▸ Raw data:
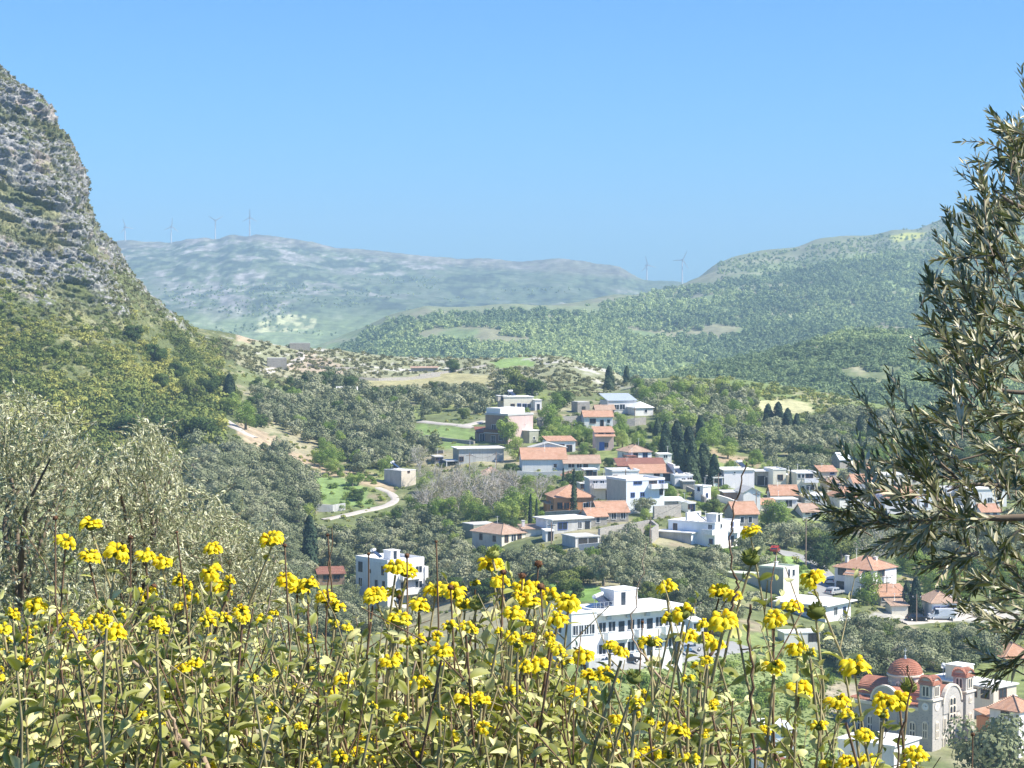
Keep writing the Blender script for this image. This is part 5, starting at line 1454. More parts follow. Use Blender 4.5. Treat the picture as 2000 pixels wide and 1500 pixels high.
# the dark trees at the foot of the crag
for x, y, s, k, lb in [(372, 792, 6.4, 'oak', "big round dark green tree at the foot of the crag"), (410, 778, 5.0, 'oak', "dark tree right of the big round one"), (448, 790, 4.6, 'conifer', "narrow blackish tree by the bare slope"),
                       (345, 745, 4.2, 'oak', "dark tree above the big round one"), (300, 712, 4.6, 'oak', "dark tree on the flank of the crag"), (318, 765, 4.6, 'oak', "rounded tree left of the big round one"), (352, 872, 6.0, 'oak', "wide flat-topped dark tree beside the gravel track"),
                       (310, 865, 5.4, 'oak', "wide dark tree left of the flat-topped one"), (392, 862, 4.8, 'oak', "dark tree at the end of the gravel track"), (262, 666, 3.8, 'oak', "dark green tree in the gully of the crag"), (478, 838, 4.2, 'fresh', "rounded green tree above the gravel track"),
                       (455, 812, 3.6, 'fresh', "light green tree behind the gravel track"), (245, 850, 4.4, 'oak', "orange-tinged bushy tree on the lower slope"), (395, 905, 3.2, 'olive', "lone olive casting a shadow on the small green clearing"),
                       (905, 818, 2.7, 'oak', "round clipped dark tree beside the white path fork"), (1010, 768, 6.0, 'oak', "broad dark tree behind the highest cream house"), (1040, 772, 4.6, 'oak', "dark tree right behind the highest cream house"), (1100, 795, 4.4, 'oak', "wide dark tree above the stone terrace"),
                       (990, 872, 4.6, 'fresh', "bright green leafy tree in front of the pink wall"), (1012, 900, 3.4, 'fresh', "smaller leafy tree below the bright green one"), (1075, 838, 4.0, 'fresh', "yellow-green round tree left of the stone terrace wall"), (1084, 808, 3.6, 'fresh', "yellow-green tree above the terrace wall"),
                       (1128, 955, 3.4, 'oak', "dark tree in front of the rounded orange roof"), (700, 978, 2.4, 'oak', "small dark bush in the green clearing by the winding lane"), (1260, 1008, 2.8, 'olive', "olive in front of the pale blue house front"),
                       (1390, 1005, 2.6, 'oak', "dark shrubby tree behind the roof with the solar heater"), (1695, 1180, 3.4, 'fresh', "upright light green poplar-like tree in front of the large white house"), (1890, 1150, 5.0, 'oak', "broad green tree right of the tan field"),
                       (1868, 1180, 3.8, 'fresh', "bright green tree behind the blue-shuttered cottage"), (1500, 1030, 3.4, 'fresh', "yellow-green tree right of the stone house"), (1525, 1040, 3.8, 'fresh', "leafy tree left of the concrete building"), (1700, 878, 4.4, 'oak', "round dark tree under the stony slope on the right")]:
    at(k, x, y, s, lb)
for x, y, s in [(1700, 1108, 4.6), (1668, 1075, 4.0), (1725, 1085, 3.6)]:
    at('bare', x, y, s, "large leafless grey tree behind the white house with two roofs", group="leafless trees behind the large white house")

# groves
G_ol = lambda a: ("grey-green olive tree " + a, "olive tree")
def groves():
    S = scatter
    S('bare', [(820, 905), (930, 905), (1010, 930), (1090, 925), (1100, 960), (1070, 985), (960, 1010), (800, 1005), (780, 965), (815, 950)], 85, 2.8, 4.4, "budding brown-grey tree in the orchard below the concrete building", "tree", "budding trees in the village orchard", f=.5)
    S('fresh', [(800, 960), (1000, 950), (1090, 960), (1060, 1020), (930, 1020), (800, 1015)], 22, 2.0, 3.2, "fresh green tree among the budding orchard trees", "tree", "fresh green trees in the orchard")
    S('fresh', [(1240, 760), (1480, 770), (1480, 860), (1420, 900), (1280, 880), (1210, 850), (1250, 810)], 40, 2.0, 3.6, "fresh green tree on the hillside right of the upper village", "tree", "fresh green trees right of the upper village")
    S('olive', [(1240, 755), (1470, 775), (1480, 860), (1400, 880), (1290, 860), (1250, 800)], 70, 2.2, 3.4, G_ol("on the hillside right of the upper village")[0], "olive tree", "olive trees right of the upper village")
    S('olive', [(620, 740), (760, 750), (1000, 745), (960, 815), (860, 800), (820, 870), (880, 890), (700, 930), (640, 850), (560, 790)], 150, 2.0, 3.5, G_ol("in the grove left of the upper village")[0], "olive tree", "olive trees left of the upper village")
    S('olive', [(490, 770), (620, 800), (760, 860), (830, 900), (740, 925), (660, 890), (520, 830)], 95, 1.8, 2.8, G_ol("on the slope above the gravel track")[0], "olive tree", "olive trees above the gravel track")
    S('olive', [(380, 870), (470, 860), (600, 930), (620, 1000), (560, 1060), (420, 1030), (340, 960)], 85, 2.2, 3.6, G_ol("in the grove below the gravel track")[0], "olive tree", "olive trees below the gravel track")
    S('olive', [(500, 1010), (640, 1020), (780, 985), (930, 1060), (1080, 1075), (1280, 1070), (1330, 1090), (1330, 1190), (1200, 1150), (1080, 1140), (840, 1180), (800, 1230), (560, 1260), (480, 1150)], 260, 2.0, 3.0, G_ol("in the grove below the village")[0], "olive tree", "olive trees below the village")
    S('olive', [(1330, 1075), (1500, 1050), (1520, 1110), (1480, 1200), (1400, 1250), (1340, 1200)], 55, 2.2, 3.3, G_ol("in the grove between the hotel and the grey-green block")[0], "olive tree", "olive trees between hotel and grey-green block")
    S('olive', [(1480, 1000), (1680, 1000), (1990, 1020), (2000, 1130), (1840, 1120), (1760, 1090), (1560, 1080), (1480, 1060)], 75, 2.4, 3.8, G_ol("in the grove under the right end of the village")[0], "olive tree", "olive trees under the right end of the village")
    S('olive', [(1600, 1220), (1700, 1225), (1990, 1230), (2000, 1320), (1900, 1320), (1640, 1330), (1610, 1290)], 70, 2.6, 3.8, G_ol("in the thick grove behind the church")[0], "olive tree", "olive trees behind the church")
    S('oak', [(1600, 1225), (1990, 1225), (1990, 1300), (1640, 1320)], 14, 2.4, 3.4, "dark tree in the thick grove behind the church", "tree", "dark trees behind the church")
    S('olive', [(1440, 795), (1640, 815), (1990, 850), (2000, 900), (1680, 890), (1480, 900), (1440, 860)], 120, 2.2, 3.6, G_ol("on the slope above the right end of the village")[0], "olive tree", "olive trees above the right end of the village")
    S('oak', [(1440, 830), (1640, 835), (1990, 870), (2000, 960), (1680, 900), (1480, 905)], 45, 2.4, 3.8, "dark green tree on the slope above the right end of the village", "tree", "dark trees above the right end of the village")
    S('fresh', [(1600, 850), (1990, 870), (2000, 960), (1680, 920)], 22, 2.2, 3.4, "light green tree on the slope above the right end of the village", "tree", "light green trees above the right end of the village")
    S('oak', [(420, 760), (520, 750), (900, 720), (900, 760), (640, 850), (480, 840)], 26, 1.8, 3.0, "dark green tree on the slope under the saddle", "tree", "dark trees under the saddle")
    S('fresh', [(560, 780), (800, 800), (850, 900), (700, 960), (600, 900)], 22, 1.6, 2.6, "fresh green tree on the slope left of the village", "tree", "fresh green trees left of the village")
    S('fresh', [(900, 820), (1260, 810), (1260, 880), (1180, 905), (1120, 900)], 26, 1.6, 2.6, "fresh green tree in the gardens of the upper village", "tree", "garden trees of the upper village")
    S('oak', [(960, 800), (1260, 790), (1330, 960), (1480, 960), (1480, 1000), (1000, 960)], 30, 1.4, 2.4, "dark garden tree among the village houses", "tree", "dark garden trees among the houses", tries=12)
    S('fresh', [(1000, 900), (1500, 900), (1500, 1060), (1080, 1040)], 34, 1.2, 2.2, "light green garden tree among the village houses", "tree", "light garden trees among the houses", tries=14)
    S('olive', [(1500, 900), (1990, 900), (2000, 1010), (1560, 1000)], 40, 1.8, 2.8, G_ol("between the houses at the right end of the village")[0], "olive tree", "olive trees between the right-hand houses", tries=12)
    S('fresh', [(560, 1020), (900, 1010), (1100, 1080), (1300, 1110), (1100, 1140), (700, 1090)], 24, 1.6, 2.6, "fresh green tree in the grove below the village", "tree", "fresh green trees below the village")
    S('oak', [(500, 1000), (900, 1010), (1300, 1090), (1320, 1190), (840, 1180), (600, 1200)], 36, 2.0, 3.0, "dark tree in the grove below the village", "tree", "dark trees below the village")
    S('bush', [(1480, 1250), (1640, 1290), (1640, 1400), (1300, 1420), (1200, 1330)], 60, .7, 1.6, "green bush in the meadow in front of the hotel", "bush", "bushes in the meadow")
    S('bush', [(1360, 1070), (1600, 1060), (1600, 1120), (1500, 1120), (1380, 1130)], 26, .8, 1.6, "green bush in the clearing above the grey-green block", "bush", "bushes above the grey-green block")
    S('bush', [(580, 920), (760, 930), (760, 990), (640, 1000)], 24, .7, 1.4, "green bush beside the winding lane", "bush", "bushes beside the winding lane")
    S('bush', [(960, 780), (1500, 780), (1500, 1060), (1050, 1050)], 110, .6, 1.4, "green bush in the village gardens", "bush", "bushes in the village gardens", tries=14)
    S('fresh', [(1740, 1060), (1990, 1080), (1990, 1190), (1830, 1180), (1760, 1120)], 18, 2.0, 3.2, "light green tree behind the blue-shuttered cottage", "tree", "light green trees behind the cottage")
groves()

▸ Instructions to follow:
Go through the listing above and locate each line that holds the word "wide". Copy those lines.

▸ Finished exercise:
Keep writing the Blender script for this image. This is part 5, starting at line 1454. More parts follow. Use Blender 4.5. Treat the picture as 2000 pixels wide and 1500 pixels high.
                       (345, 745, 4.2, 'oak', "dark tree above the big round one"), (300, 712, 4.6, 'oak', "dark tree on the flank of the crag"), (318, 765, 4.6, 'oak', "rounded tree left of the big round one"), (352, 872, 6.0, 'oak', "wide flat-topped dark tree beside the gravel track"),
                       (310, 865, 5.4, 'oak', "wide dark tree left of the flat-topped one"), (392, 862, 4.8, 'oak', "dark tree at the end of the gravel track"), (262, 666, 3.8, 'oak', "dark green tree in the gully of the crag"), (478, 838, 4.2, 'fresh', "rounded green tree above the gravel track"),
                       (905, 818, 2.7, 'oak', "round clipped dark tree beside the white path fork"), (1010, 768, 6.0, 'oak', "broad dark tree behind the highest cream house"), (1040, 772, 4.6, 'oak', "dark tree right behind the highest cream house"), (1100, 795, 4.4, 'oak', "wide dark tree above the stone terrace"),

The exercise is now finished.